If we don’t make ground against the center then we’ll be doomed to the continued rise of the populist right. We’ll see the polarization of our politics increasingly between drawn between a respectable center — one committed to the marriage of social inclusion with neoliberal economics, a free press, supporting the CIA, and whatever else — and a somewhat erratic populist and seemingly “anti-establishment” right.
Trump doesn’t have a mandate now, but Trumpism may develop one in the future. We should be very afraid when Sean McGarvey, the president of the Building Trades Unions umbrella group, calls the meeting he had with Trump on Monday the best of his life. This is a moment when we should be leaning on the labor movement — one of the last bastions of working-class politics in this country — but instead we have key sectors of it potentially building support and legitimacy for Trump. But our conclusion then shouldn’t be to rally behind just any sort of anti-Trump politics, but rather to redouble our efforts to support rank-and-file struggle against a union bureaucracy that will sell out the entire working class for even the smallest of concessions.

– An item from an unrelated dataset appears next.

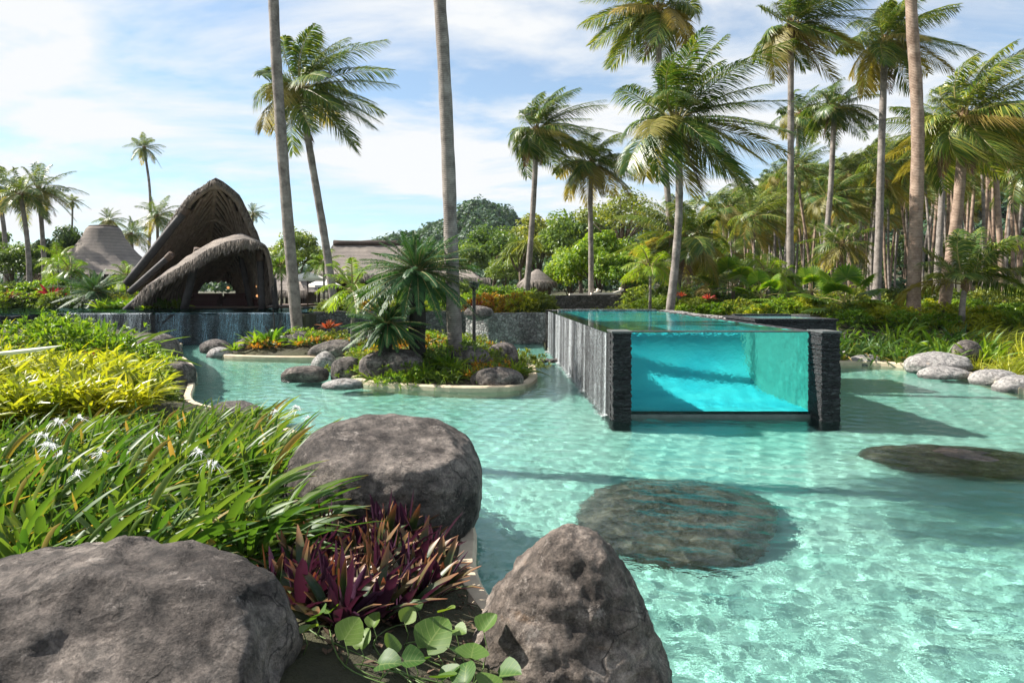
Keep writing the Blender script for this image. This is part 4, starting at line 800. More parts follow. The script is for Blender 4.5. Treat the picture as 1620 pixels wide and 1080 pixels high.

The movement and mobilization against Trump so far has been impressive. It absolutely must be a broad resistance. We need to win over individual liberals and we need to create a broader climate where liberal organizations at least rhetorically move left.
But unless we, within this broad front, offer up a consistent and foregrounded critique of the dominant policies of the Democratic mainstream and their allies, unless we inject that ideology into the movement, we’re going to see a political rehabilitation of Clintonism.

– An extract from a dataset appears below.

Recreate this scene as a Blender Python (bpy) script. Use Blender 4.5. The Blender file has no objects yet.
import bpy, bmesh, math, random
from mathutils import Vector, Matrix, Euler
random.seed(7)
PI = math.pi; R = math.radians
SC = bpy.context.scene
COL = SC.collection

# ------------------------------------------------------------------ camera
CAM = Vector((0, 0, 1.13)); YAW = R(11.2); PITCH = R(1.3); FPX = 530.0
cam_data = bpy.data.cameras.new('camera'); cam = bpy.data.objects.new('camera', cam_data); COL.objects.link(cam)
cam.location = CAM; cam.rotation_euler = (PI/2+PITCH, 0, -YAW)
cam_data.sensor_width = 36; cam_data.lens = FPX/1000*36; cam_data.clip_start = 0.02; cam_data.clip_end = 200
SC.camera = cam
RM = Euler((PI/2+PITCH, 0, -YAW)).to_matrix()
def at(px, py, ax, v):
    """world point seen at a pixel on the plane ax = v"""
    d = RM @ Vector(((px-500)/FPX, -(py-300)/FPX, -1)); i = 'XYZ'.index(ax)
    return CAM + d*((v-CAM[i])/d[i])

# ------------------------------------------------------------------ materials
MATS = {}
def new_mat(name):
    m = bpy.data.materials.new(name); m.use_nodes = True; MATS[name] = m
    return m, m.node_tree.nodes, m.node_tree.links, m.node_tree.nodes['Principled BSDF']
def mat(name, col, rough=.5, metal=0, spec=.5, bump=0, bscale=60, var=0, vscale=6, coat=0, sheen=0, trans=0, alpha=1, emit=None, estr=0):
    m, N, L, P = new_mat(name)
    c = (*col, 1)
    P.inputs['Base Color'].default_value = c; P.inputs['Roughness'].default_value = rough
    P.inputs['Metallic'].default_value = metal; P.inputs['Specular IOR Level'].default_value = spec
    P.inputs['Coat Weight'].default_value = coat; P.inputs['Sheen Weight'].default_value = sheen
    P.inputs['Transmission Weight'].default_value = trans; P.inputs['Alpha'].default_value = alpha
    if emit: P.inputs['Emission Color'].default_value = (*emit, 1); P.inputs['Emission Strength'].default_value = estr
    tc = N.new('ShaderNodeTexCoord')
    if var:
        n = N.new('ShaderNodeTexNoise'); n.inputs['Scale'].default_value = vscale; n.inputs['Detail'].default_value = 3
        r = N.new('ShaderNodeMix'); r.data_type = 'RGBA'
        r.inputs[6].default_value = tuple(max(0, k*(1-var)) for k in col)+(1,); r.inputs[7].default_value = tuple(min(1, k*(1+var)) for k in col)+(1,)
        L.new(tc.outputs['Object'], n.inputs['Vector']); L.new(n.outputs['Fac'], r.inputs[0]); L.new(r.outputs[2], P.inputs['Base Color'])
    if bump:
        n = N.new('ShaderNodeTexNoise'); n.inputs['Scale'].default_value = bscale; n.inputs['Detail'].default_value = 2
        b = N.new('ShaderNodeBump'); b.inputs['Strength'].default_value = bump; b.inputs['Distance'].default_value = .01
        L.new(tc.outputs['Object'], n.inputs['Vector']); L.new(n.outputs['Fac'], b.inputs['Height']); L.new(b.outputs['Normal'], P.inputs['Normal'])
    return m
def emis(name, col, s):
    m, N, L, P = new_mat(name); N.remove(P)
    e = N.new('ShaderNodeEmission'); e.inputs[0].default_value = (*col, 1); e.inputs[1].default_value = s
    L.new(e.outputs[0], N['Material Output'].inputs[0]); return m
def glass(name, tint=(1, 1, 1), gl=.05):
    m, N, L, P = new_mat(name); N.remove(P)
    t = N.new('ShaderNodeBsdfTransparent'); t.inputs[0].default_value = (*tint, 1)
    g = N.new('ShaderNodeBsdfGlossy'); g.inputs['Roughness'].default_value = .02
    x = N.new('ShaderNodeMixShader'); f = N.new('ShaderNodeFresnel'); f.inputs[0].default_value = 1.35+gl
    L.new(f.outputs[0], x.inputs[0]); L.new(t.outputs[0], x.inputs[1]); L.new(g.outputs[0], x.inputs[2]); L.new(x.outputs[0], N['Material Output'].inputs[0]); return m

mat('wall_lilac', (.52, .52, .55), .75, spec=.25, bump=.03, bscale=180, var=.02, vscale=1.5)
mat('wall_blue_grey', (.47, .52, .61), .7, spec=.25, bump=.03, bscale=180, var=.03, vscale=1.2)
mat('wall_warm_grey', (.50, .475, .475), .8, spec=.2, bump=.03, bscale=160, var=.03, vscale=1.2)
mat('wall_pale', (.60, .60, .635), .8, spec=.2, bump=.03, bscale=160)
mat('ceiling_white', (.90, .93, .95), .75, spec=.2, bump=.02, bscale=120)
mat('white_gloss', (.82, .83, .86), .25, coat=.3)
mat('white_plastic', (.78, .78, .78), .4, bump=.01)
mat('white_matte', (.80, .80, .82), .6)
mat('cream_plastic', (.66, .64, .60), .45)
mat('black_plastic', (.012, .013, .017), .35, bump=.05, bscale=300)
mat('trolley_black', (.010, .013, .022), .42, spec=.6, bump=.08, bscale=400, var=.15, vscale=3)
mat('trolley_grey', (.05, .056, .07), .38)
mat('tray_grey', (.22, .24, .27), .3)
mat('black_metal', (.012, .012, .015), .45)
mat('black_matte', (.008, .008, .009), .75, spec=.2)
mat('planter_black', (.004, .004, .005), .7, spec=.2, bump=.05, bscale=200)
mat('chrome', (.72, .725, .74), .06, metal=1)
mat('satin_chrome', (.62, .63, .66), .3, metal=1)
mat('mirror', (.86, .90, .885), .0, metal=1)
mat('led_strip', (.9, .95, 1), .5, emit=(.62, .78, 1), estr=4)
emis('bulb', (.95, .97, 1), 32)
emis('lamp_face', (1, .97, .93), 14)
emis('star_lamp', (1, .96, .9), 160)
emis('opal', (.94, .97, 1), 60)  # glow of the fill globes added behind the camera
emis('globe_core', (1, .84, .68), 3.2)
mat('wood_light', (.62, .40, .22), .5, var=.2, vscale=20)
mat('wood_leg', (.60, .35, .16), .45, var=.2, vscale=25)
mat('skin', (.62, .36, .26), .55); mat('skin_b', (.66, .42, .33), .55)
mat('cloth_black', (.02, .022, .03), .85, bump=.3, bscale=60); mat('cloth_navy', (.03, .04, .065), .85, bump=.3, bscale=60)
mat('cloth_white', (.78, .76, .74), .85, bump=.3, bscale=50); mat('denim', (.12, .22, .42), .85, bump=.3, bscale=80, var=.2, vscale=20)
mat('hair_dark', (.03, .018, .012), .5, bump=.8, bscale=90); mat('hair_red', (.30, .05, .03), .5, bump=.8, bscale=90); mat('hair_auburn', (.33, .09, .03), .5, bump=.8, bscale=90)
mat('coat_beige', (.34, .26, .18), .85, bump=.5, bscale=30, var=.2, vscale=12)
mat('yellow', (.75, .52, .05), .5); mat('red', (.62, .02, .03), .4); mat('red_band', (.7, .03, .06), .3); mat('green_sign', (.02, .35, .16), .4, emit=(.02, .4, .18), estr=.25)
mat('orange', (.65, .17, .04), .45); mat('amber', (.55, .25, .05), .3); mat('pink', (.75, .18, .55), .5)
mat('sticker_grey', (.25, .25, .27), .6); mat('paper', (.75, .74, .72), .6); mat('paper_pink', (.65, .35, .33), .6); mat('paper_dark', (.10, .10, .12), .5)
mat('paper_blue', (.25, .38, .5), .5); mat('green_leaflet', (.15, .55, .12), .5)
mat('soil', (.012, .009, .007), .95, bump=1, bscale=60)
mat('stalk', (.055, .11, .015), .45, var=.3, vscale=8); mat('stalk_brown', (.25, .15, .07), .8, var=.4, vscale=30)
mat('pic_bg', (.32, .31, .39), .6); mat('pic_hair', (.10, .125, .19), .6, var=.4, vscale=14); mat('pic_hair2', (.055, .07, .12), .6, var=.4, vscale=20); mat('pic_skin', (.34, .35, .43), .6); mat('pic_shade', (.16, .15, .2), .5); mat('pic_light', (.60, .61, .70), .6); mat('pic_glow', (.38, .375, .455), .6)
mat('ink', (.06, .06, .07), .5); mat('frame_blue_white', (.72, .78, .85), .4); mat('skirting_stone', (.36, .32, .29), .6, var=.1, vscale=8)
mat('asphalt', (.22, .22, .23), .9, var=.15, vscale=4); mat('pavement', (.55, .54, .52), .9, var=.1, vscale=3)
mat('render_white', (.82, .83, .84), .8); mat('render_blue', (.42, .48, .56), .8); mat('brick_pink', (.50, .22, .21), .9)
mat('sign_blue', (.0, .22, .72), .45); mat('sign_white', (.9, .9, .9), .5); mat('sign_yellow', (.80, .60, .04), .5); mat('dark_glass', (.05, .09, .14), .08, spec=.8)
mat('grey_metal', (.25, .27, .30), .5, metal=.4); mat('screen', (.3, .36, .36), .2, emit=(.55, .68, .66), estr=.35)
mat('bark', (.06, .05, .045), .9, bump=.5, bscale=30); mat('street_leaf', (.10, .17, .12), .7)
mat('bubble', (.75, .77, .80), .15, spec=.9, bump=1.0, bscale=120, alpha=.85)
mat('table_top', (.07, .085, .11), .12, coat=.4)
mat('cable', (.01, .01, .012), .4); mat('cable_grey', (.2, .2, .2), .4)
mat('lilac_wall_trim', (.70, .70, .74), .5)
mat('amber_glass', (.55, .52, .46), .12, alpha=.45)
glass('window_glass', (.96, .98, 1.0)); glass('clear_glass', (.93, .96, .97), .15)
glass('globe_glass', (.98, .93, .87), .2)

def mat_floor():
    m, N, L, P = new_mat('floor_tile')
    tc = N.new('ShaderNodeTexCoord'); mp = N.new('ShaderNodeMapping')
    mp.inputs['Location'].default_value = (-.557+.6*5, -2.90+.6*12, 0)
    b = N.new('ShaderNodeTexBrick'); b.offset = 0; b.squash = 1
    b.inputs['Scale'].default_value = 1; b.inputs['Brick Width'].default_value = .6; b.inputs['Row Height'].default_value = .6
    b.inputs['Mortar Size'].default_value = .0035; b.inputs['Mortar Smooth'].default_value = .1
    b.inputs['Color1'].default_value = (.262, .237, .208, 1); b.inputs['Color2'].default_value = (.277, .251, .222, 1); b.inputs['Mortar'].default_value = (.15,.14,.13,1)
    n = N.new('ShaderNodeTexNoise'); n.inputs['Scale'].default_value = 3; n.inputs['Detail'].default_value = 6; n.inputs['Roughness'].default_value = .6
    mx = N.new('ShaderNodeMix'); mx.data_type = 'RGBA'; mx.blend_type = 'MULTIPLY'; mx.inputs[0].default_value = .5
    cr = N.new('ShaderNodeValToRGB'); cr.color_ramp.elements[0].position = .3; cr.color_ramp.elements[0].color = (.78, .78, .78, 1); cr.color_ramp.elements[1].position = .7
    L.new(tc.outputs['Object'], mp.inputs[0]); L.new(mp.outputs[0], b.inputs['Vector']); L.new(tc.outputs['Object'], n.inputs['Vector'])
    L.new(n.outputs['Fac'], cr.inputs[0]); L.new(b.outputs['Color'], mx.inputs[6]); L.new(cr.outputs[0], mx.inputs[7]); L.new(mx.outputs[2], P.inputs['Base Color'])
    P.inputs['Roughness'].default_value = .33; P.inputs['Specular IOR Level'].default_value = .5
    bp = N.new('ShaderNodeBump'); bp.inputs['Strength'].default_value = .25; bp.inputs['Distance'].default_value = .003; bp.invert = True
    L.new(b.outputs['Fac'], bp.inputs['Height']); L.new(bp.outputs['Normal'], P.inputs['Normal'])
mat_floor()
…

We need to be clear that only a movement led and inspired from the left can challenge Trump — otherwise we’re just going to elect a bunch of Democrats in 2018 and resurrect the worst experiences of the 2000s antiwar movement.

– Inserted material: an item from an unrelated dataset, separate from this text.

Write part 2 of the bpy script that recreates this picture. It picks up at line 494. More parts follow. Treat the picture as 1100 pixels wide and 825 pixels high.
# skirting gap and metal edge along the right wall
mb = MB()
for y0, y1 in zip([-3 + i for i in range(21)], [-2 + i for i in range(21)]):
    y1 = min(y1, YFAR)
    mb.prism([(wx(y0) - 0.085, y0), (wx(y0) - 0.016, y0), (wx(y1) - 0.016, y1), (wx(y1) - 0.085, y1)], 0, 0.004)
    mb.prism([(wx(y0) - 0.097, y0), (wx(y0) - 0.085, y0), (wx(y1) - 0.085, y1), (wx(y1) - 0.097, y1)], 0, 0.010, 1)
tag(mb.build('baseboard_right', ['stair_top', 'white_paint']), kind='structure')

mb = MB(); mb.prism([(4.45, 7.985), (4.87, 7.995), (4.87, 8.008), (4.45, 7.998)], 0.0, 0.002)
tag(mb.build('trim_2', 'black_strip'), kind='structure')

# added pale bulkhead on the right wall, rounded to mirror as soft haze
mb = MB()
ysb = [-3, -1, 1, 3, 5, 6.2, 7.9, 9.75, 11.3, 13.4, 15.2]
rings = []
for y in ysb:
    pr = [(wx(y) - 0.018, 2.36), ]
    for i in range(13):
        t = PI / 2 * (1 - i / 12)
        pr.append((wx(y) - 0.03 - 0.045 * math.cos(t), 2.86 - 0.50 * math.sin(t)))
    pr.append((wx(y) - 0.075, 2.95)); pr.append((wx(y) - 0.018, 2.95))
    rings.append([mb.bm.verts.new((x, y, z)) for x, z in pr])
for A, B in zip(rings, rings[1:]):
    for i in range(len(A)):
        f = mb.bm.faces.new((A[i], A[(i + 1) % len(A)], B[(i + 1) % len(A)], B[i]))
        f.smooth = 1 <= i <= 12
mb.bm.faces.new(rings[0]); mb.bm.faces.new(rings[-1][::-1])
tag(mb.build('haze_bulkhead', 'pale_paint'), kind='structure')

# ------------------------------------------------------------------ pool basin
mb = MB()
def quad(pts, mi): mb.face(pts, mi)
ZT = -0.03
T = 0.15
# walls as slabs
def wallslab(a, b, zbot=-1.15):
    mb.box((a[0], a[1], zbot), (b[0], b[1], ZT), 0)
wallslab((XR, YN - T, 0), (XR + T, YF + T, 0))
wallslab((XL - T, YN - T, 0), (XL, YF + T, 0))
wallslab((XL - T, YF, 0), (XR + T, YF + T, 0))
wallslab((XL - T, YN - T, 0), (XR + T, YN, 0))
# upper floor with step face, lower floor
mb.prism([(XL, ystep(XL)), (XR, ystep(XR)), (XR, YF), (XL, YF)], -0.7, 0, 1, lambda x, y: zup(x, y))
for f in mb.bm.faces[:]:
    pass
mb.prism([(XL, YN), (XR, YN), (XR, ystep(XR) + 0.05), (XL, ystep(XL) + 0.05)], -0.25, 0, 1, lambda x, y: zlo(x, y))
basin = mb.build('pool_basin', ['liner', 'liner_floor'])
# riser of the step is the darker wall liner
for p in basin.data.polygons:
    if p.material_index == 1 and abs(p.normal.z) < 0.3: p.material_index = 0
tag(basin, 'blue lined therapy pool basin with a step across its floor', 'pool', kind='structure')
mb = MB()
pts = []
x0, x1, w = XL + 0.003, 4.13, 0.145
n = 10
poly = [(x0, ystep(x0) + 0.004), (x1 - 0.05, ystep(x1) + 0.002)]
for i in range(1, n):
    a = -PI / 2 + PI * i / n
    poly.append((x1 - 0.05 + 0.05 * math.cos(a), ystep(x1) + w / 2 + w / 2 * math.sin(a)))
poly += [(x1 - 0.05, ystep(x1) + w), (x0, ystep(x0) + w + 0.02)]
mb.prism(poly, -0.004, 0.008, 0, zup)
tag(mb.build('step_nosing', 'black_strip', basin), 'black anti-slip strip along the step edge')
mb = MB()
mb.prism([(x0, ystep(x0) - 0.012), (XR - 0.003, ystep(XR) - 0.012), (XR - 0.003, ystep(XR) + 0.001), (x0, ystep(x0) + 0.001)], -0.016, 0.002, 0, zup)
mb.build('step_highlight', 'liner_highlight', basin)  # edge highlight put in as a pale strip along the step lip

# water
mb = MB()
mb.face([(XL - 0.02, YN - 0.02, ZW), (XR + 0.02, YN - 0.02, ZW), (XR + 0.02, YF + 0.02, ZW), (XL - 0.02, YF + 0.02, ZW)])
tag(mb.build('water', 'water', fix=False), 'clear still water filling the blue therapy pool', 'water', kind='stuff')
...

Bernie Sanders and the movement still around him in various forms is key to this effort.
For years, many of us have posed a divide in the Democratic Party that seemingly existed only notionally: a gap between social-democratic demands at the base of the party and technocratic neoliberalism at the top of it. The Sanders campaign made that divide more real and tangible: it stirred a rabid opposition to Clinton and Clintonism among millions of people, many of them politicized for the first time. And more importantly, it presented an alternative politics.
I have no interests in using the limited time and resources of socialists in doing things like supporting Keith Ellison for DNC chair, and I don’t think that the Democratic Party can be transformed into an effective vehicle of working-class politics. But I do believe that Sanders and others are engaged in a process that, at its best, creatively produces divisions and polarizations within the party that complement the activity that we’re doing outside of it.
We have to judge the actions of Sanders Democrats concretely, not snipe at them from afar or say that they’re wasting their time. I have no doubt that these forces will stand with us in social movements, in electoral efforts, in workplace actions.
The broad sketches of our politics in the Trump era are emerging. Socialists will continue to do their part building and working to be the leaders of social movements organized around social-democratic demands — not encouraging people to follow the lead of liberals and settle for “winnable” half measures, but intransigently fighting for what we want — to expand the base for our politics, while using elections as vehicles to communicate our ideas to millions.
Both of these things will put us into direct conflict with centrist politics. That’s exactly what we want.
At the moment, we can’t build a party. Seth Ackerman’s recent Jacobin piece offers an important account of the structural problems that would confront us in such an effort. Where practical, we should run as independents. But in certain circumstances, running in Democratic primaries makes sense.
What’s key is that these candidates run as open and committed socialists, with a clear and explicit platform, with their own network of funding and support that can hold them accountable. This is not about capturing the Democratic machine, it’s about having the tactical flexibility to use whatever tools possible to advance working-class politics.
Our immediate step must be to continue building the majoritarian left alternative we saw emerge with the Sanders campaign, while pushing polarization and conflict — against Chuck Schumer (who should have to deal with protests when he tries to show up at anti-Trump rallies), against Hillary Clinton, against Cory Booker, against all of them — while also shielding against the reactionary policies of Trumpism.
Adapted from remarks at “Building a Socialist Left Under Trump,” hosted by Solidarity, the Democratic Socialists of America NYC, and the International Socialist Organization.